Closed byroot closed 1 year ago

byroot commented 1 year ago

Ruby 3.2 added Thread#native_thread_id

When available I think we could use that to find the Ruby thread and provide more information about the thread.

If Thread#name returns something we could use that, otherwise we can probably report the location of its first frame like Thread#inspect.

cc @benoittgt

ivoanjo commented 1 year ago

I like that! I took a very simple stab at it in 944d4d3aa3c5d42225641340d914456b06762a25 but definitely think it'd be interesting to add more.

I guess the main constraint here is being careful that we only read Thread#name or Thread#inspect when we're holding the GVL (or its modern equivalent) as from what I could tell, not all the callbacks get triggered when that happens (...right?).

But definitely suggestions are welcome!

benoittgt commented 1 year ago

Good idea

Also with the native extension (https://github.com/ivoanjo/gvl-tracing/blob/master/ext/gvl_tracing_native_extension/gvl_tracing.c#L90).
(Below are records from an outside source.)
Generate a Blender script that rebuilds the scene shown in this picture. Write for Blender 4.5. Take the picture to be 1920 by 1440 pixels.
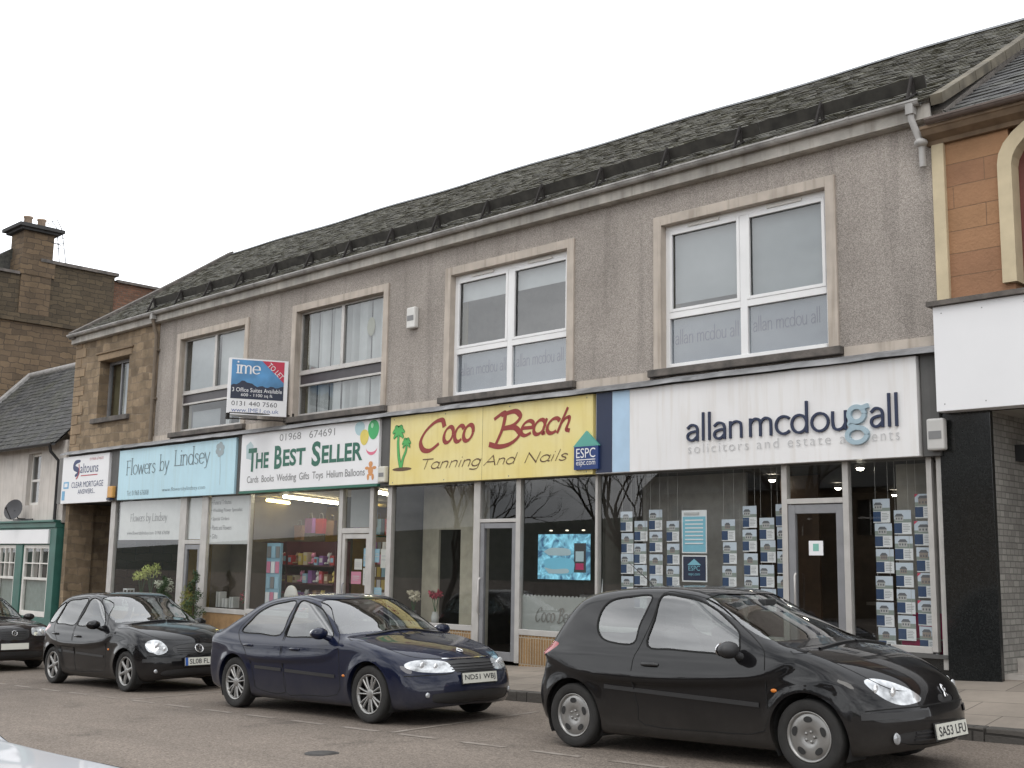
import bpy, bmesh, math, random
import numpy as np
from mathutils import Vector, Matrix
random.seed(7); RNG = np.random.default_rng(7)
S = bpy.context.scene
for o in list(bpy.data.objects): bpy.data.objects.remove(o)
R = math.radians
# ------------------------------------------------------------------ camera
cam_d = bpy.data.cameras.new('camera'); cam = bpy.data.objects.new('camera', cam_d); S.collection.objects.link(cam)
YAW, PIT, ROL = R(-44.7202), R(8.7504), R(.9222)
fw = Vector((math.sin(YAW)*math.cos(PIT), math.cos(YAW)*math.cos(PIT), math.sin(PIT)))
rt = Vector((math.cos(YAW), -math.sin(YAW), 0)); up = rt.cross(fw)
r2 = rt*math.cos(ROL)+up*math.sin(ROL); u2 = -rt*math.sin(ROL)+up*math.cos(ROL)
M4 = Matrix((r2, u2, -fw)).transposed().to_4x4(); M4.translation = Vector((0, -13.889, 1.6))
cam.matrix_world = M4
cam_d.sensor_width = 36; cam_d.lens = 40.993; cam_d.clip_start = .1; cam_d.clip_end = 2000
S.camera = cam
# ------------------------------------------------------------------ sky, sun, exposure
SUN_EL, SUN_AZ = R(52), R(150)            # azimuth clockwise from +y
W = bpy.data.worlds.new('World'); S.world = W; W.use_nodes = True
nt = W.node_tree; nt.nodes.clear()
def N(t, **k):
    n = nt.nodes.new(t)
    for a, v in k.items(): setattr(n, a, v)
    return n
sky = N('ShaderNodeTexSky', sky_type='NISHITA', sun_disc=False, sun_elevation=SUN_EL, sun_rotation=SUN_AZ, air_density=1.0, dust_density=4.0, ozone_density=1.0)
tc = N('ShaderNodeTexCoord')
mp = N('ShaderNodeMapping'); mp.inputs['Scale'].default_value = (1, 1, 2.6)
noi = N('ShaderNodeTexNoise'); noi.inputs['Scale'].default_value = 2.3; noi.inputs['Detail'].default_value = 7; noi.inputs['Roughness'].default_value = .55
rmp = N('ShaderNodeValToRGB'); rmp.color_ramp.elements[0].position = .36; rmp.color_ramp.elements[1].position = .66
rmp.color_ramp.elements[0].color = (4.2, 4.5, 4.9, 1); rmp.color_ramp.elements[1].color = (22, 22.3, 22.6, 1)
sep = N('ShaderNodeSeparateXYZ')
mr = N('ShaderNodeMapRange'); mr.inputs['From Min'].default_value = -.25; mr.inputs['From Max'].default_value = .3
cm = N('ShaderNodeMix', data_type='RGBA'); cm.inputs[7].default_value = (17, 17.4, 18, 1)
sm = N('ShaderNodeMix', data_type='RGBA'); sm.inputs[0].default_value = .93
bg = N('ShaderNodeBackground'); bg.inputs['Strength'].default_value = .1
wo = N('ShaderNodeOutputWorld')
L = nt.links.new
L(tc.outputs['Generated'], mp.inputs['Vector']); L(mp.outputs[0], noi.inputs['Vector']); L(noi.outputs['Fac'], rmp.inputs[0])
L(tc.outputs['Generated'], sep.inputs[0]); L(sep.outputs['Y'], mr.inputs['Value']); L(mr.outputs[0], cm.inputs[0]); L(rmp.outputs[0], cm.inputs[6])
L(sky.outputs[0], sm.inputs[6]); L(cm.outputs[2], sm.inputs[7]); L(sm.outputs[2], bg.inputs['Color']); L(bg.outputs[0], wo.inputs['Surface'])
sd = bpy.data.lights.new('sun', 'SUN'); so = bpy.data.objects.new('sun', sd); S.collection.objects.link(so)
sd.energy = .6; sd.angle = R(25); sd.color = (1, .96, .9)
so.rotation_euler = Vector((-math.sin(SUN_AZ)*math.cos(SUN_EL), -math.cos(SUN_AZ)*math.cos(SUN_EL), -math.sin(SUN_EL))).to_track_quat('-Z', 'Y').to_euler()
S.view_settings.view_transform = 'Standard'; S.view_settings.look = 'None'; S.view_settings.exposure = 0.3; S.view_settings.gamma = 1
S.cycles.transparent_max_bounces = 24; S.cycles.max_bounces = 8; S.cycles.caustics_reflective = False; S.cycles.caustics_refractive = False
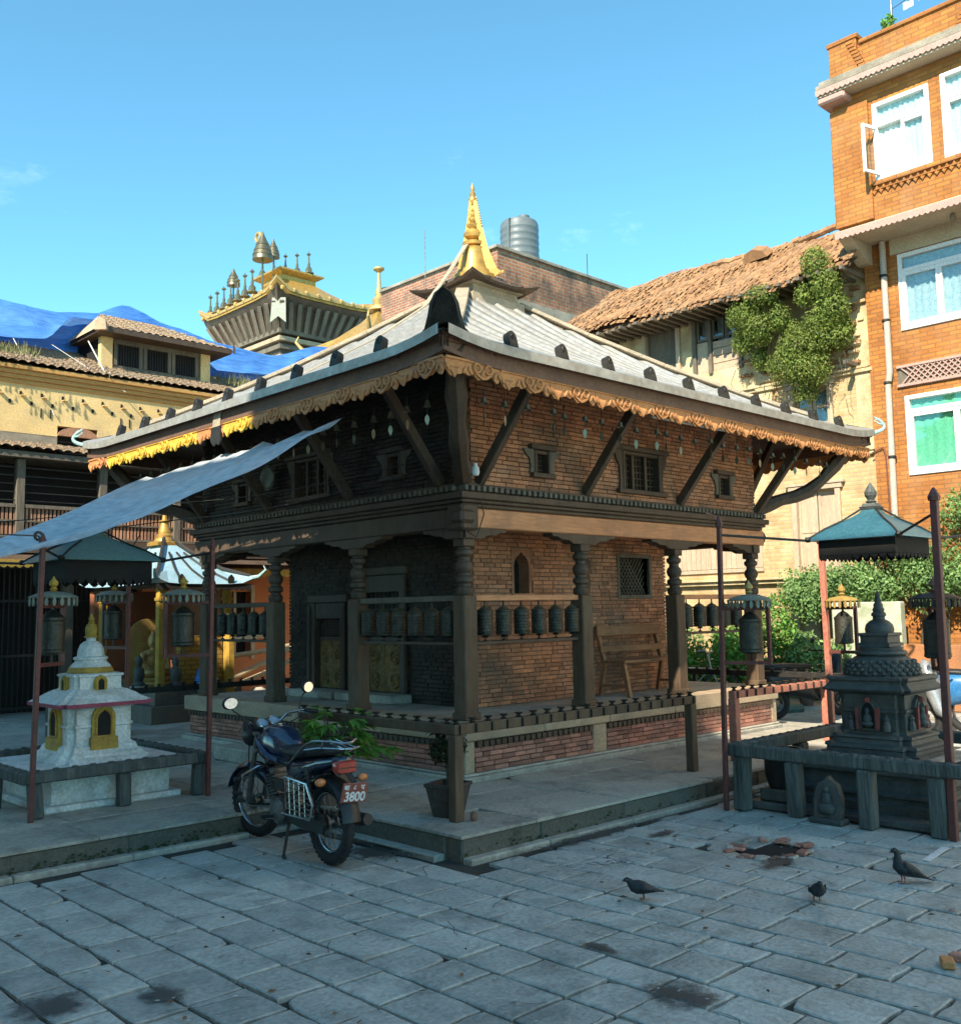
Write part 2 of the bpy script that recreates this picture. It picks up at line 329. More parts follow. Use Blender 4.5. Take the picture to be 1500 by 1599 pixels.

How much can we reuse from Thread#to_s code?

byroot commented 1 year ago

I guess the main constraint here is being careful that we only read Thread#name or Thread#inspect when we're holding the GVL

Absolutely. Ideally we'd just dump the native thread id in the file, and only later do the mapping / rewrite. Some epehmeral threads may have been GCed, but I guess that's acceptable (even more so because ephemeral threads are recycled, so they won't show up properly anyway).